Melville and Hawthorne’s friendship burned bright for over a year. They understood in each other the weight of “vile doubt and despondency,” as a Hawthorne biographer puts it. According to Hawthorne’s journal, they would stay up late in the night at his Lenox house, smoking cigars and conversing on “time and eternity, things of this world and of the next, and books, and publishers, and all possible and impossible matters.” When Moby-Dick was published in 1851, it was dedicated to Hawthorne: “… In Token of My Admiration for His Genius.”
Years back, on a deep Melville kick, I grew low on his behalf about how the friendship eventually grew into imbalance. Of the two, Melville seemed the one always reaching; met with affection, yes, but of a measured, meted, judicious sort. It reminded me of Lily Bart’s last meeting with Selden in The House of Mirth, when she, in her extremis, “had passed beyond the phase of well-bred reciprocity, in which every demonstration must be scrupulously proportioned to the emotion it elicits…” As Lily sits with Selden, she is aware that her unguardedness is not rekindling love, only creating constraint.

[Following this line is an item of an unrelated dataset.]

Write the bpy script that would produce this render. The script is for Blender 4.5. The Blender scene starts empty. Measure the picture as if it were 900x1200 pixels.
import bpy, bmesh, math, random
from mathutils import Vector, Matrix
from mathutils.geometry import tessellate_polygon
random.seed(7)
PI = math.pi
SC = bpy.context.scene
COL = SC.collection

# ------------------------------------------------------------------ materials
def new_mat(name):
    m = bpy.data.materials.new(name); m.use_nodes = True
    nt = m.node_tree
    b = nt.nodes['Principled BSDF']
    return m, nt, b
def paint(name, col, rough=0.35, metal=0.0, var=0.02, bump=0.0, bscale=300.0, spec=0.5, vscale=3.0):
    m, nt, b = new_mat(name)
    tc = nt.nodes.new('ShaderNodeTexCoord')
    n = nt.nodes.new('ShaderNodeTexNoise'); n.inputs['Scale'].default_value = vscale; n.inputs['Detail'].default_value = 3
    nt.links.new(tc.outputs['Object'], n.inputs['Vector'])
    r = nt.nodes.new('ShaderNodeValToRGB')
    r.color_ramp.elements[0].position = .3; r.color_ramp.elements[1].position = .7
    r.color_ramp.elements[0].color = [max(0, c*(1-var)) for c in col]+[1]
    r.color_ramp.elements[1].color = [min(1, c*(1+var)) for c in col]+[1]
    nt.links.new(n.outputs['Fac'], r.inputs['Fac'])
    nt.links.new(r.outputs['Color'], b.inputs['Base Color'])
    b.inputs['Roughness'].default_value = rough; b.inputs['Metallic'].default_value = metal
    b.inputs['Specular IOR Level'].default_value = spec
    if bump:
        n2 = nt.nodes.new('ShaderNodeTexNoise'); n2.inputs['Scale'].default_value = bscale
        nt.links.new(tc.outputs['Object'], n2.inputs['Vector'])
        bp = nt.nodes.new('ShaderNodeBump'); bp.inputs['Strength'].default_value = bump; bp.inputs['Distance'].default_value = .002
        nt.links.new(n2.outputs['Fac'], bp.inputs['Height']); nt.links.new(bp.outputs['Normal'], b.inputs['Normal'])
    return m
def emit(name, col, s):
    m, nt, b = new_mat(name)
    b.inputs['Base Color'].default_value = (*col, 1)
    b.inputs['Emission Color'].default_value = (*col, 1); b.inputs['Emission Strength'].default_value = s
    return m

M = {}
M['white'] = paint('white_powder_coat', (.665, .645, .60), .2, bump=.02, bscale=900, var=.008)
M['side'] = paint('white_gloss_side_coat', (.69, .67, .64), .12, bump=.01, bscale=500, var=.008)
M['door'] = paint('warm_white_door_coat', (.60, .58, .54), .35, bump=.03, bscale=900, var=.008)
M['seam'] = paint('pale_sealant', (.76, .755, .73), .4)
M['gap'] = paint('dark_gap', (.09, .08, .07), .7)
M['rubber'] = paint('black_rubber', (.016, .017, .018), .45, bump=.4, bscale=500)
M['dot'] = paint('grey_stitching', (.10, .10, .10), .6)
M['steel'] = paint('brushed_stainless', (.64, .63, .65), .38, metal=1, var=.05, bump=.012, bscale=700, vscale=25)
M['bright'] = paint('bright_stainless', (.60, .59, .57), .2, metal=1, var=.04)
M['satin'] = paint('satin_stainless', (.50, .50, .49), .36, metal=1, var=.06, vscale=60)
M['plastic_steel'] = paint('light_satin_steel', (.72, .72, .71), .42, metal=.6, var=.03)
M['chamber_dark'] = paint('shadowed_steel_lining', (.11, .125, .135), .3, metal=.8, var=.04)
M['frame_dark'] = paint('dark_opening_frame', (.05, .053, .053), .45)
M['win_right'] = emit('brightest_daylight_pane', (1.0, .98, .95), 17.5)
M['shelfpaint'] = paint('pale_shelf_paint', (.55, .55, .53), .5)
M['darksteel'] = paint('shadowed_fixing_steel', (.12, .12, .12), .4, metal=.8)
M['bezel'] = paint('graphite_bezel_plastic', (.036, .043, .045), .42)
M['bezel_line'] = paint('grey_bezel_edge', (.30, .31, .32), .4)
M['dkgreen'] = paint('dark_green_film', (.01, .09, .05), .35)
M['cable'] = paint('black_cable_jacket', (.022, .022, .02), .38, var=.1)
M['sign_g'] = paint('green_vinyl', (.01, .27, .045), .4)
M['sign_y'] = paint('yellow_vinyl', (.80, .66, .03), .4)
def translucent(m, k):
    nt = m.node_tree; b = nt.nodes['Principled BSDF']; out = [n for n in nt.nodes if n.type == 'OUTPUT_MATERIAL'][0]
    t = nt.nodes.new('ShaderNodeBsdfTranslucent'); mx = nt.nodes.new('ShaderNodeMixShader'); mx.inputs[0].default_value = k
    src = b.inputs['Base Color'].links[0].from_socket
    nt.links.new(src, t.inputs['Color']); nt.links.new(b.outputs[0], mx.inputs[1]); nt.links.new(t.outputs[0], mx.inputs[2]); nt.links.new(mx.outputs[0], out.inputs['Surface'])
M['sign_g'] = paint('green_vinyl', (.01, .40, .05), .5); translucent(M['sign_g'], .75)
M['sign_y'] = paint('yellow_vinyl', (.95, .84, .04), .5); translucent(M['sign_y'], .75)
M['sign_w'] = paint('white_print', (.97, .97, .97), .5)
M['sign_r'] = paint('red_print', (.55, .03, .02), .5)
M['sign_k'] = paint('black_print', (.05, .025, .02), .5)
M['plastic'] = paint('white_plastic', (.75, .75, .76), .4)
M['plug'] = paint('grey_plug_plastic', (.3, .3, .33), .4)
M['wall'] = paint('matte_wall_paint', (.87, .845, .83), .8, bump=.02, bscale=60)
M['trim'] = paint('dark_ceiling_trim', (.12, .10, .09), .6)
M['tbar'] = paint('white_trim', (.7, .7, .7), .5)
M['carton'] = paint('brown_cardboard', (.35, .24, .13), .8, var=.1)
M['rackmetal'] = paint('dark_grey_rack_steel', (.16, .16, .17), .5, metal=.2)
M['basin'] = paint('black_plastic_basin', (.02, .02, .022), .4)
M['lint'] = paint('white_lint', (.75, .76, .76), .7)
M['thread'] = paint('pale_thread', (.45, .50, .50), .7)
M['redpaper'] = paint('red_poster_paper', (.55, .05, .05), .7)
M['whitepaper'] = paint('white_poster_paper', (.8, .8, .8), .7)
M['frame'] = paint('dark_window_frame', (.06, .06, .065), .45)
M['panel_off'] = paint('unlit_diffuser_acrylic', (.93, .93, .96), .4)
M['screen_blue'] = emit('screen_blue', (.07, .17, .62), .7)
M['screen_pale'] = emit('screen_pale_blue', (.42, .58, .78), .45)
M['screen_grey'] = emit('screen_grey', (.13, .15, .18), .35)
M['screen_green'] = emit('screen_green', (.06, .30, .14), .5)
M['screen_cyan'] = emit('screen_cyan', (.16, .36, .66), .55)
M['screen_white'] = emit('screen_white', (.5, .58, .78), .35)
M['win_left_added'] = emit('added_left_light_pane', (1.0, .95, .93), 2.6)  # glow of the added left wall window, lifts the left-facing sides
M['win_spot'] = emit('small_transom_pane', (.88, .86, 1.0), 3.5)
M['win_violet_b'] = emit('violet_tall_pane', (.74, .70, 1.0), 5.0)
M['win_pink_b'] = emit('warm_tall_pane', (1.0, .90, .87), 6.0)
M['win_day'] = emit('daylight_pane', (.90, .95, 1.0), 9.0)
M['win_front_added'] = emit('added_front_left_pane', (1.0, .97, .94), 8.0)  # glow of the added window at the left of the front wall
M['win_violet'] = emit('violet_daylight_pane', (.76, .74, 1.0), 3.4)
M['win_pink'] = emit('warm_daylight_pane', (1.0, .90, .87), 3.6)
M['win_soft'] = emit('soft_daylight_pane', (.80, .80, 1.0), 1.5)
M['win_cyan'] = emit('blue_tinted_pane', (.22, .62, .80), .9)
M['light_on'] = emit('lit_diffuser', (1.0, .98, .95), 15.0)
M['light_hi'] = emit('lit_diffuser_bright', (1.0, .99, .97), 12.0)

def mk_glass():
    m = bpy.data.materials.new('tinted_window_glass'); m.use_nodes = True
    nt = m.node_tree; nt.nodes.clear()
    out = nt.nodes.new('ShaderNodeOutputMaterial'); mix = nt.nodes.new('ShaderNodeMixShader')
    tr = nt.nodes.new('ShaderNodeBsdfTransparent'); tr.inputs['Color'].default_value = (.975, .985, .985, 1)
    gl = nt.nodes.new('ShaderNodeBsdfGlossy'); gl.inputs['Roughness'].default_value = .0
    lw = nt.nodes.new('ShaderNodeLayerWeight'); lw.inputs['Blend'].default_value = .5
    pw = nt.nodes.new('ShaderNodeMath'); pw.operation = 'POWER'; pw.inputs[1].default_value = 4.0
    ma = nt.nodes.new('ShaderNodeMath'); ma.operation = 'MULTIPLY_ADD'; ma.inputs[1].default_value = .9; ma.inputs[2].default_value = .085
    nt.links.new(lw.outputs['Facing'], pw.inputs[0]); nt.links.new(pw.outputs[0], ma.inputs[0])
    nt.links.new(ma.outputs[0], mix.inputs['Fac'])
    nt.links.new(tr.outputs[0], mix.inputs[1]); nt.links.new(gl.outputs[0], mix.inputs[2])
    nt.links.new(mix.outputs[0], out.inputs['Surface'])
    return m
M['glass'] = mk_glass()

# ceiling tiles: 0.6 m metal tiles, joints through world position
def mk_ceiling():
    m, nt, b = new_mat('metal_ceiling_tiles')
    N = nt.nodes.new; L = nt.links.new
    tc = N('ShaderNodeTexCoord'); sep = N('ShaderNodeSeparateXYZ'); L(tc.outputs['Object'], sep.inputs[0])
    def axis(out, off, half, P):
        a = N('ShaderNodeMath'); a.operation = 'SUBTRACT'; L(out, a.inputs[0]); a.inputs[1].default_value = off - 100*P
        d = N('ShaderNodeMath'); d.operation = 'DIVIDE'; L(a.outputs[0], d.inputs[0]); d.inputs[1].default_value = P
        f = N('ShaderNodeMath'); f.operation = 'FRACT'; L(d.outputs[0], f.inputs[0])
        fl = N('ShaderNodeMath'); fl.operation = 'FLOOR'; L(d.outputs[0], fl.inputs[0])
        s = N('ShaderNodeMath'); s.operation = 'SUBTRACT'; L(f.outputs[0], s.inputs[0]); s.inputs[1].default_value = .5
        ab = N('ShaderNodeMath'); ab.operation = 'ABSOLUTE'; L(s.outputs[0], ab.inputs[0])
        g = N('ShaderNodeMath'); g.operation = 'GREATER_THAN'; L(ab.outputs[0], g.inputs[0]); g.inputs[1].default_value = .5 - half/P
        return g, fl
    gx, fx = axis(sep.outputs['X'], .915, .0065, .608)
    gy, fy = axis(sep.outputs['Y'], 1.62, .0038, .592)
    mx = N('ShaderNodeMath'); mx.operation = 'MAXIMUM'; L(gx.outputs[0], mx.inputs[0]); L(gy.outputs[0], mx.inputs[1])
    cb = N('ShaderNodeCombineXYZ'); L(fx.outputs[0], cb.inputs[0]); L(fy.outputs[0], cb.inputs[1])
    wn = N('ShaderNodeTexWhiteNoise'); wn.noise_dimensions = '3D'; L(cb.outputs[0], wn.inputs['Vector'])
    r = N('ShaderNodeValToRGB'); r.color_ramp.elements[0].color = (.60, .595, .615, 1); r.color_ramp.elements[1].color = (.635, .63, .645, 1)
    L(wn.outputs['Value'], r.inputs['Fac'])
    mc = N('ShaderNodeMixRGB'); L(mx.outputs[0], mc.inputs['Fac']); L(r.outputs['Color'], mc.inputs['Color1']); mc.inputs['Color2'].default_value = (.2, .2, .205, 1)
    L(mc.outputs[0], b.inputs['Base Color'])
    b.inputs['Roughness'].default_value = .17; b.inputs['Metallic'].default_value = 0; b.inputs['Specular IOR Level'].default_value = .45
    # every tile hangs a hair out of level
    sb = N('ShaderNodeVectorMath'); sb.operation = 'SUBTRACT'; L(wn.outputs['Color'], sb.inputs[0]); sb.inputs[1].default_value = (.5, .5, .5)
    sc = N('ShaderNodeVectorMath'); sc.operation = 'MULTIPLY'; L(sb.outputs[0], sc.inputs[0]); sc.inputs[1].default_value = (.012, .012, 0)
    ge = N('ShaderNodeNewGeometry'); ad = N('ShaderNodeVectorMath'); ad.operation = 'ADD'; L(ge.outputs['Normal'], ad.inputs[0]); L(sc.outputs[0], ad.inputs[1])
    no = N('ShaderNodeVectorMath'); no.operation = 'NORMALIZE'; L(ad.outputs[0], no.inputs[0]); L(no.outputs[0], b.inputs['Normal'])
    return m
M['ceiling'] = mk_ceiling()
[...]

Of course it’s possible to flip it to Hawthorne’s point of view: You can be warmly fond of a friend, and still startled by the CAPS LOCK ardor coming at you, by joking threats of constables at your door if you don’t come over. You might not reciprocate the romantic feelings drifting along the air currents towards you. (You might be fatally straight. And married!) And, finally, for all you might be intrigued and delighted by your younger sailor friend’s tales of adventure, you yourself might be, at core, a person who prefers to brood and write at home—someone who is 46, depressive, and predominantly worried about money and why his books aren’t selling more. Maybe in our relationships we’ve all sometimes been Melville and at other times, Hawthorne.
Still, my loyalty is with Melville, in all his yearning and inability to play it cool. The last meeting between the two men happened in England five years after Moby-Dick’s publication. By then, there was no more singing by post of buttered toast and port. Melville stayed with the Hawthornes for a few days, but the residue of their time together suggests a beach filled with endless gray stones and cold sand.
Nevertheless, while re-reading Moby-Dick the past couple weeks, something about their friendship registered differently. When we are in the grips of high infatuation, how much are we truly apprehending the other person, and how much are we seeing in them a silvery mirror of what we want for ourselves? As Hawthorne biographer Brenda Wineapple puts it, when Melville praised Hawthorne’s genius in the Manse review: “Was he writing of Hawthorne or himself?”
In Hawthorne, Melville saw the kinds of books he wanted to write—epically ambitious, Shakespearean in scope, aesthetically bold and truthful—and something in that identification allowed the wondrousness of Moby-Dick to surface. If the relationship later bruised his heart, maybe it was still worth it.